A. Ion chromatography (IC) is any method for the chromatographic separation of ionic or ionizable species in solution. Many different ions can be analyzed within single elutions. The actual analytical methods and instrumentation are similar to those of high performance liquid chromatography (HPLC) and ultrahigh-pressure liquid chromatography (UHPLC). The main forms of IC are based on one or more of the following interactions:

  • Ion-exchange chromatography: This is where ionic interactions occur between analyte ions and polar functional groups in the stationary phase. The stationary phase is a chemically modified silica or styrene-divinylbenzene copolymer resin, onto which ionic side groups are introduced. Examples of the ionic side groups include: Quaternary ammonium groups (strong anion exchanger); tertiary amine group (weak anion exchanger); sulphonic acid (strong cation exchanger); and carboxylic acid (weak cation exchanger). Ion-exchange chromatography is currently the most widely used of all forms of ion chromatography interactions. Increased selectivity in ion-exchange separations are achieved by manipulating the type of counter-ion, ionic strength, and pH of the mobile phase. Further to this, more than one mobile phase can be used to create a gradient, to progressively elute different analytes through the column.
  • Ion-exclusion chromatography: This is mainly used for the separation of weak acids such as carboxylic acids, phenols or amino acids, or for weak bases.

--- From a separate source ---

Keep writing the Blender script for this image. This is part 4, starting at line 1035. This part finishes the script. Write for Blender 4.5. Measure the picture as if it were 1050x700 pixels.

  • Ion-pair chromatography: Used to separate ions on a reversed-phase column, detection is normally performed using a UV–vis detector. An ion-pair reagent is added to alter the separation and resolution of ions. The separation of complex mixtures of very polar with ionic molecules, such as halides and imidazolium and pyridinium derivatives, or a mixture of artificial sweeteners, is achieved.